Return the lines below exactly, from the first line to the line that contains "S.camera = cam". Leave out pictures.
━━━━━ Raw data
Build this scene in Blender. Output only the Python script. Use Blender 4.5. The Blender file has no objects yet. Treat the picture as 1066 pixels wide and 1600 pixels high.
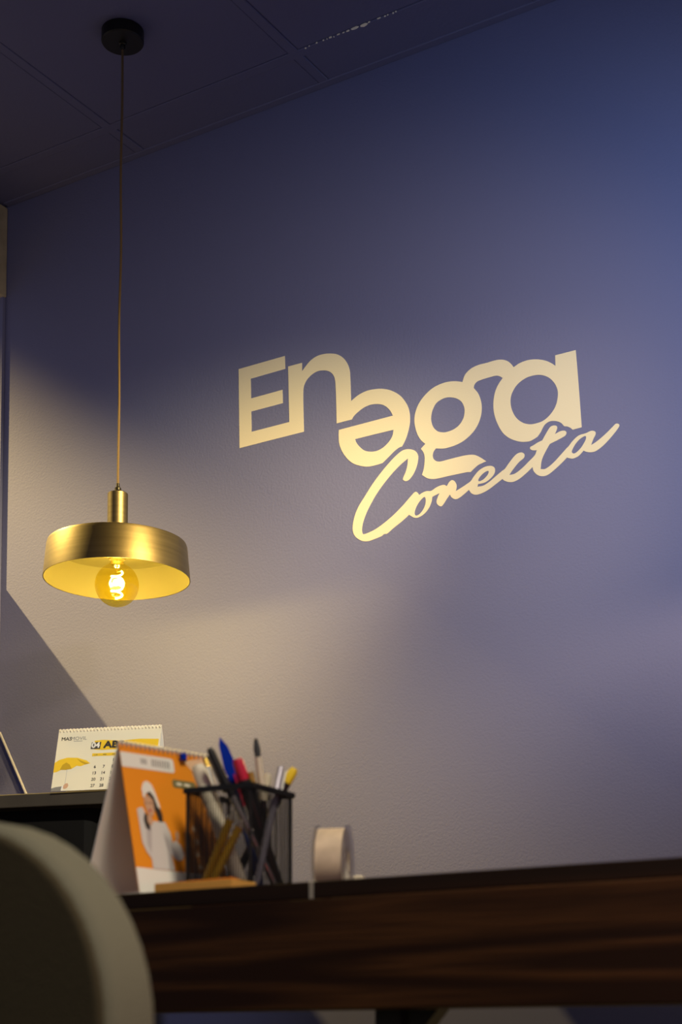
import bpy, bmesh, math, random
from mathutils import Vector, Matrix

S = bpy.context.scene
COL = S.collection
random.seed(7)
CEIL = 2.9775      # ceiling height
WALL = 3.17        # plane of the back wall
LEFT = -3.085      # plane of the left partition
DESK = 0.748       # desk top height
COUNTER = 1.10     # counter top height

# ------------------------------------------------------------------ camera
cam_d = bpy.data.cameras.new('camera')
cam = bpy.data.objects.new('camera', cam_d)
COL.objects.link(cam)
cam.location = (0, 0, 0.62)
cam.rotation_euler = (math.pi / 2 + math.atan(.075), 0, math.radians(32))
cam_d.sensor_width = 36
cam_d.lens = 36 * 2500 / 1600
cam_d.shift_y = 654 / 1600
cam_d.clip_start = .05
cam_d.dof.use_dof = True
cam_d.dof.focus_distance = 3.6
cam_d.dof.aperture_fstop = 10.5
S.camera = cam

# ------------------------------------------------------------------ world, lights, exposure
S.view_settings.view_transform = 'Standard'
S.view_settings.look = 'None'
S.view_settings.gamma = 1
S.view_settings.use_curve_mapping = False
S.view_settings.exposure = 0
world = bpy.data.worlds.new('world')
S.world = world
world.use_nodes = True
bg = world.node_tree.nodes['Background']
bg.inputs['Color'].default_value = (.88, .86, 1, 1)
bg.inputs['Strength'].default_value = .21


def lamp(name, kind, loc, energy, color, rot=(0, 0, 0), parent=None, **kw):
    d = bpy.data.lights.new(name, kind)
    d.energy = energy
    d.color = color
    for k, v in kw.items():
        setattr(d, k, v)
    o = bpy.data.objects.new(name, d)
    COL.objects.link(o)
    o.location = loc
    o.rotation_euler = rot
    if parent:
        o.parent = parent
    return o


# fill spots added out of frame to brighten the wall: cool and warm white on the lettering, amber along the wall by the pendant
def fill_spot(loc, aim, energy, color, cone):
    lamp('fill_spot', 'SPOT', loc, energy, color, (Vector(aim) - Vector(loc)).to_track_quat('-Z', 'Y').to_euler(),
         spot_size=math.radians(cone), spot_blend=1, shadow_soft_size=.05)


fill_spot((-.50, 1.90, 2.0), (-1.20, WALL, 2.00), 50, (.74, .92, 1), 82)
fill_spot((-.50, 1.90, 2.0), (-1.95, WALL, 1.80), 70, (1, .68, .24), 70)
fill_spot((-.20, 2.20, 2.5), (-2.70, WALL, 1.75), 350, (1, .80, .32), 28)
fill_spot((-.20, 2.20, 2.5), (-2.90, WALL, 1.50), 350, (1, .60, .14), 30)
fill_spot((-.20, 1.30, 2.9), (-1.72, WALL, 1.66), 130, (1, .76, .36), 27)
# one more added fill spot, unseen, brightening the calendar on the tall counter
fill_spot((.30, .20, 2.6), (-1.95, 2.20, 1.15), 380, (1, .92, .74), 20)
# the next pendant of the row, out of frame on the right: its shade sends the light downwards
lamp('next_pendant', 'SPOT', (-.70, 2.738, 1.665), 17, (1, .69, .30), spot_size=math.radians(172), spot_blend=.25, shadow_soft_size=.04)
# amber lamp in the room beyond the left partition, shining through the opening onto the wall
lamp('neighbour_lamp', 'SPOT', (-5.2, 2.0, 4.33), 2550, (1, .68, .19), (0, 0, 0),
     spot_size=math.radians(109), spot_blend=.24, shadow_soft_size=.03)
# unseen area fill added over the front of the room, right of the camera
lamp('front_fill', 'AREA', (.75, .25, CEIL - .02), 60, (1, .88, .66),
     shape='RECTANGLE', size=1.2, size_y=.3, spread=math.radians(100))
# faint red fill added out of frame to redden the desk's right end
lamp('red_fill', 'AREA', (.15, .72, .70), .6, (1, .05, .02), (math.radians(90), 0, math.radians(55)), shape='RECTANGLE', size=.25, size_y=.1)


# ------------------------------------------------------------------ materials
def mat(name, color, rough=.6, metal=0, bump=0, bscale=200, spec=.5, emit=None, estr=0, vary=0, vscale=5, stretch=(1, 1, 1), alpha=1, trans=0):
    m = bpy.data.materials.new(name)
    m.use_nodes = True
    nt = m.node_tree
    b = nt.nodes['Principled BSDF']
    b.inputs['Base Color'].default_value = (*color, 1)
    b.inputs['Roughness'].default_value = rough
    b.inputs['Metallic'].default_value = metal
    b.inputs['Specular IOR Level'].default_value = spec
    if emit:
        b.inputs['Emission Color'].default_value = (*emit, 1)
        b.inputs['Emission Strength'].default_value = estr
    if bump or vary:
        tc = nt.nodes.new('ShaderNodeTexCoord')
        mp = nt.nodes.new('ShaderNodeMapping')
        mp.inputs['Scale'].default_value = stretch
        nt.links.new(tc.outputs['Object'], mp.inputs['Vector'])
    if bump:
        n = nt.nodes.new('ShaderNodeTexNoise')
        n.inputs['Scale'].default_value = bscale
        n.inputs['Detail'].default_value = 3
        bp = nt.nodes.new('ShaderNodeBump')
        bp.inputs['Strength'].default_value = bump
        bp.inputs['Distance'].default_value = .002
        nt.links.new(mp.outputs[0], n.inputs['Vector'])
        nt.links.new(n.outputs[0], bp.inputs['Height'])
        nt.links.new(bp.outputs[0], b.inputs['Normal'])
    if vary:
        n = nt.nodes.new('ShaderNodeTexNoise')
        n.inputs['Scale'].default_value = vscale
        n.inputs['Detail'].default_value = 4
        r = nt.nodes.new('ShaderNodeValToRGB')
        r.color_ramp.elements[0].position = .3
        r.color_ramp.elements[1].position = .7
        r.color_ramp.elements[0].color = (*[c * (1 - vary) for c in color], 1)
        r.color_ramp.elements[1].color = (*[min(1, c * (1 + vary)) for c in color], 1)
        nt.links.new(mp.outputs[0], n.inputs['Vector'])
        nt.links.new(n.outputs[0], r.inputs[0])
        nt.links.new(r.outputs[0], b.inputs['Base Color'])
    return m


def clear_mat(name, tint, gloss=.12, rough=.05, edge=.25):
    """thin clear glass or film: tinted see-through plus a reflection"""
    m = bpy.data.materials.new(name)
    m.use_nodes = True
    nt = m.node_tree
    nt.nodes.remove(nt.nodes['Principled BSDF'])
    out = nt.nodes['Material Output']
    t = nt.nodes.new('ShaderNodeBsdfTransparent')
    t.inputs[0].default_value = (*tint, 1)
    g = nt.nodes.new('ShaderNodeBsdfGlossy')
    g.inputs['Roughness'].default_value = rough
    lw = nt.nodes.new('ShaderNodeLayerWeight')
    lw.inputs[0].default_value = .35
    mx = nt.nodes.new('ShaderNodeMath')
    mx.operation = 'MULTIPLY_ADD'
    mx.inputs[1].default_value = edge
    mx.inputs[2].default_value = gloss * .3
    mix = nt.nodes.new('ShaderNodeMixShader')
    nt.links.new(lw.outputs['Facing'], mx.inputs[0])
    nt.links.new(mx.outputs[0], mix.inputs[0])
    nt.links.new(t.outputs[0], mix.inputs[1])
    nt.links.new(g.outputs[0], mix.inputs[2])
    nt.links.new(mix.outputs[0], out.inputs[0])
    return m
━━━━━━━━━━
| Written answer |
Build this scene in Blender. Output only the Python script. Use Blender 4.5. The Blender file has no objects yet. Treat the picture as 1066 pixels wide and 1600 pixels high.
import bpy, bmesh, math, random
from mathutils import Vector, Matrix

S = bpy.context.scene
COL = S.collection
random.seed(7)
CEIL = 2.9775      # ceiling height
WALL = 3.17        # plane of the back wall
LEFT = -3.085      # plane of the left partition
DESK = 0.748       # desk top height
COUNTER = 1.10     # counter top height

# ------------------------------------------------------------------ camera
cam_d = bpy.data.cameras.new('camera')
cam = bpy.data.objects.new('camera', cam_d)
COL.objects.link(cam)
cam.location = (0, 0, 0.62)
cam.rotation_euler = (math.pi / 2 + math.atan(.075), 0, math.radians(32))
cam_d.sensor_width = 36
cam_d.lens = 36 * 2500 / 1600
cam_d.shift_y = 654 / 1600
cam_d.clip_start = .05
cam_d.dof.use_dof = True
cam_d.dof.focus_distance = 3.6
cam_d.dof.aperture_fstop = 10.5
S.camera = cam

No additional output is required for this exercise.